— Start Dataset records —

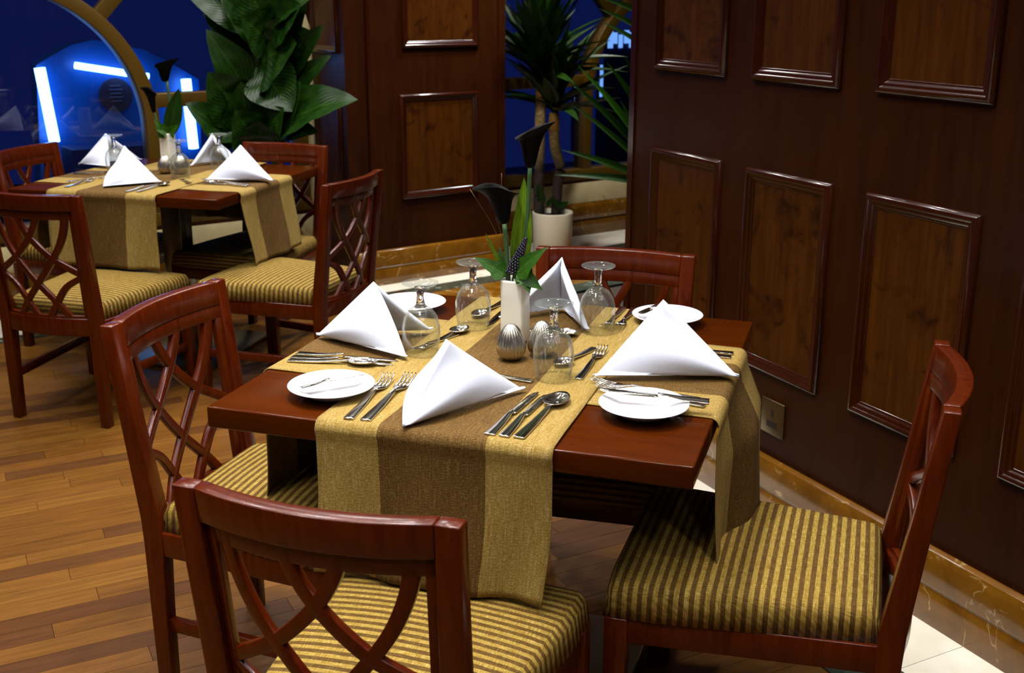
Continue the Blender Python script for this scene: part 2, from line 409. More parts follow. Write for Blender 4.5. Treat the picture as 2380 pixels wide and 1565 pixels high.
wr = struct(mb.obj('wall_right', M['wallwood']))
for s0, s1 in ((-1.015, -.652), (-.530, -.180), (-.054, .296), (.422, .772), (.90, 1.25)):
    panel(RW, s0, s1, .444, 1.022, wr); panel(RW, s0, s1, 1.262, 1.86, wr); panel(RW, s0, s1, 2.1, 2.7, wr)
mb = MB(); mb.box(-1.16, -1.13, -.006, 0, .2, 3, RW.P); mb.obj('edge_strip', M['mould'], wr)
def skirting(name, F, a0, a1, bf, m, h=.2):
    prof = [(0, 0), (0, -.022), (h * .46, -.022), (h * .50, -.018), (h * .54, -.024), (h * .86, -.024), (h * .97, -.018), (h, -.006), (h, 0)]
    mb = MB(); mb.loft([[F.P(a, bf + b, z) for z, b in prof] for a in (a0, a1)], True, True)
    o = struct(mb.obj(name, m)); bev(o, .002, 2); return o
skirting('baseboard_right', RW, -1.17, 3.2, 0, M['brownmarble'])
skirting('baseboard_center', BW, -.914, .05, 0, M['brownmarble'], .19)
# pillar
PF = Frame(*BW.P(-.784, 0).xy, BW.a)
mb = MB(); mb.box(0, .80, 0, .42, 0, 3, PF.P); mb.box(.80, .835, .012, .42, 0, 3, PF.P)
wc = struct(mb.obj('wall_center', M['wallwood']))
mb = MB(); mb.box(-.13, -.006, .015, .42, 0, 3, PF.P); mb.obj('side_board', M['wallwood'], wc)
mb = MB(); mb.box(-.012, .004, -.006, .02, .19, 3, PF.P); mb.obj('edge_strip', M['mould'], wc)
mb = MB(); mb.box(.775, .783, -.004, .0, .19, 3, PF.P); mb.obj('edge_strip', M['mould'], wc)
panel(PF, .165, .645, .445, .992, wc); panel(PF, .185, .650, 1.222, 1.80, wc); panel(PF, .185, .650, 2.05, 2.65, wc)
LF = Frame(*PF.P(-.13, 0).xy, BW.a - math.pi / 2)
panel(LF, -.37, -.07, 1.20, 1.85, wc); panel(LF, -.37, -.07, .45, .98, wc)
# ---- window wall
WC1, WC2, ZC = -2.456, 1.66, .85
BF = .42
mb = MB()
def arch_fill(c, Ro, top, a0, a1):
    N = 36; pts = [(c + Ro * math.cos(math.pi * (1 - k / N)), ZC + Ro * math.sin(math.pi * (1 - k / N))) for k in range(N + 1)]
    for (x0, z0), (x1, z1) in zip(pts, pts[1:]):
        mb.loft([[BW.P(x0, BF, z0), BW.P(x1, BF, z1), BW.P(x1, BF, top), BW.P(x0, BF, top)], [BW.P(x0, BF + .25, z0), BW.P(x1, BF + .25, z1), BW.P(x1, BF + .25, top), BW.P(x0, BF + .25, top)]])
arch_fill(WC1, 1.60, 3, 0, 0); arch_fill(WC2, 1.60, 3, 0, 0)
mb.box(WC1 + 1.60, WC2 - 1.60, BF, BF + .25, 0, 3, BW.P); mb.box(-5.2, WC1 - 1.60, BF, BF + .25, 0, 3, BW.P); mb.box(WC2 + 1.6, 4.5, BF, BF + .25, 0, 3, BW.P)
mb.box(WC1 - 1.6, WC1 + 1.6, BF, BF + .25, 0, .36, BW.P); mb.box(WC2 - 1.6, WC2 + 1.6, BF, BF + .25, 0, .36, BW.P)
wb = struct(mb.obj('wall_back', M['wallwood']))
panel(BW, -.78, -.42, 1.15, 1.75, wb, BF)
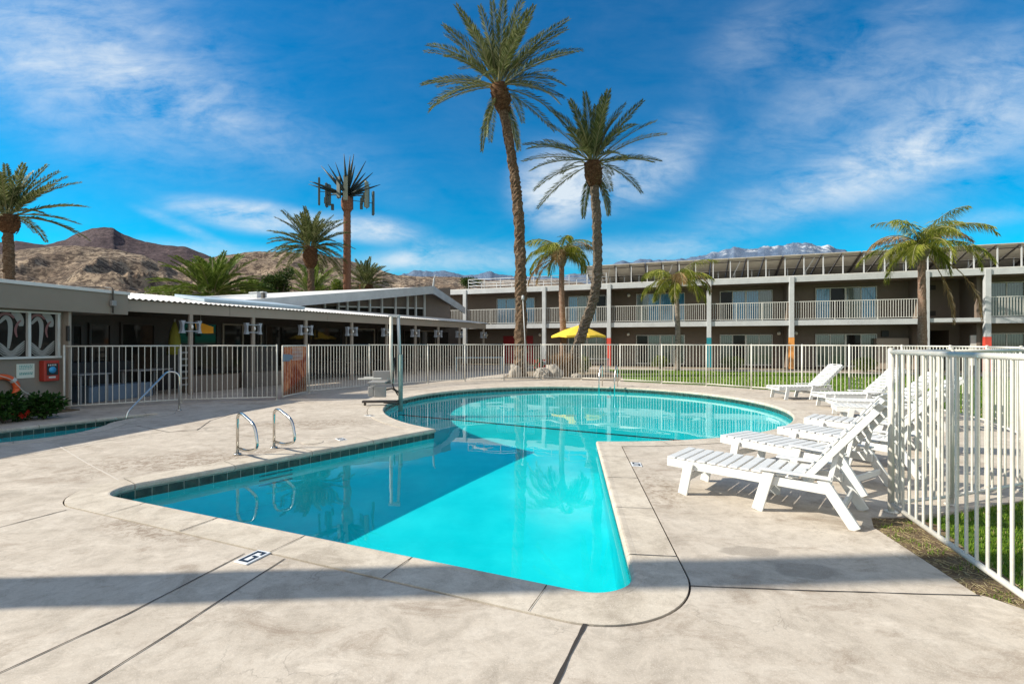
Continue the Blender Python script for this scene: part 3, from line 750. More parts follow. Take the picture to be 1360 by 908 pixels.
# foot recesses in the wall under the ladder rails
pB = Vector(circ[-1]); pA = Vector(A_); dl = (pB - pA).normalized(); nl = Vector((dl.y, -dl.x))
for k in range(3):
    c = Vector((-3.25, 6.62)); c = pA + dl * ((c - pA).dot(dl)) + nl * (-.012)
    mb = MB(); z = -0.36 - .22 * k
    mb.bar((*(c - dl * .22), z), (*(c + dl * .22), z), .03, .05); struct(mb.build('wall_step', M['step_tile']))

# ground beyond: one sheet to the horizon, with openings for the basins
mb = MB(); big = 9000
mb.prism([(-big, -big), (big, -big), (big, big), (-big, big)], -0.07, -0.07, [offset(outline, .2), offset(spa, .2)])
struct(mb.build('desert_ground', M['sand']))
# motel line is needed for the lawn
MF = Frame((-3.56, 36.7), R(-19.63))
lawn_poly = [(4.6, 19.7), (6.0, 18.6), (7.25, 17.7), (8.3, 16.35), (9.3, 15.3), (9.95, 14.05), (10.1, 12.3), (9.7, 10.45), (9.3, 9.3), (8.5, 7.8), (7.2, 6.3), (5.5, 5.02), (4.3, 4.55), (3.3, 4.2), (3.0, 4.1), (2.85, 3.0), (2.9, 2.8), (3.2, 1), (3.3, -6), (60, -6),
             MF.w(60, -4.1, 0)[:2], MF.w(11.2, -4.1, 0)[:2], (5.4, 24.0)]
mb = MB(); mb.prism(lawn_poly, -0.06, -0.018); struct(mb.build('lawn', M['lawn']))
soil_poly = [(2.88, 3.02), (3.06, 4.13), (3.2, 4.37), (3.62, 4.38), (3.72, 4.22), (3.45, 3.6), (3.28, 3.0), (3.25, 2.6), (3.22, 2.2), (3.1, 2.2), (2.95, 2.85)]
mb = MB(); mb.prism(soil_poly, -.05, -.010); struct(mb.build('bare_soil', M['soil']))
mb = MB(); mb.prism([MF.w(60, -4.1, 0)[:2], MF.w(60, -2.3, 0)[:2], MF.w(-9, -2.3, 0)[:2], (-3, 33.5), (0.3, 30.2), MF.w(8, -4.1, 0)[:2]], -.05, -.006); struct(mb.build('path', M['path']))
mb = MB(); mb.prism([MF.w(60, -2.3, 0)[:2], MF.w(60, -.4, 0)[:2], MF.w(-9, -.4, 0)[:2], MF.w(-9, -2.3, 0)[:2]], -.05, -.012); struct(mb.build('planting_bed', M['sand']))
mb = MB(); mb.prism([(-0.5, 21.0), (1.3, 21.1), (3.1, 20.65), (4.6, 19.8), (5.4, 24.0), MF.w(11.2, -4.1, 0)[:2], MF.w(8, -4.1, 0)[:2], (0.35, 30.0), (-0.2, 24)], -.05, -.008); struct(mb.build('planting_bed', M['soil'] if False else M['sand']))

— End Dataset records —

# [Prompt]
Of the lines above, retype only those from the line containing "Continue the Blender Python script for this scene: part 3, from" through the line containing "mb.bar((*(c - dl", including both, exactly.

# [Worked answer]
Continue the Blender Python script for this scene: part 3, from line 750. More parts follow. Take the picture to be 1360 by 908 pixels.
# foot recesses in the wall under the ladder rails
pB = Vector(circ[-1]); pA = Vector(A_); dl = (pB - pA).normalized(); nl = Vector((dl.y, -dl.x))
for k in range(3):
    c = Vector((-3.25, 6.62)); c = pA + dl * ((c - pA).dot(dl)) + nl * (-.012)
    mb = MB(); z = -0.36 - .22 * k
    mb.bar((*(c - dl * .22), z), (*(c + dl * .22), z), .03, .05); struct(mb.build('wall_step', M['step_tile']))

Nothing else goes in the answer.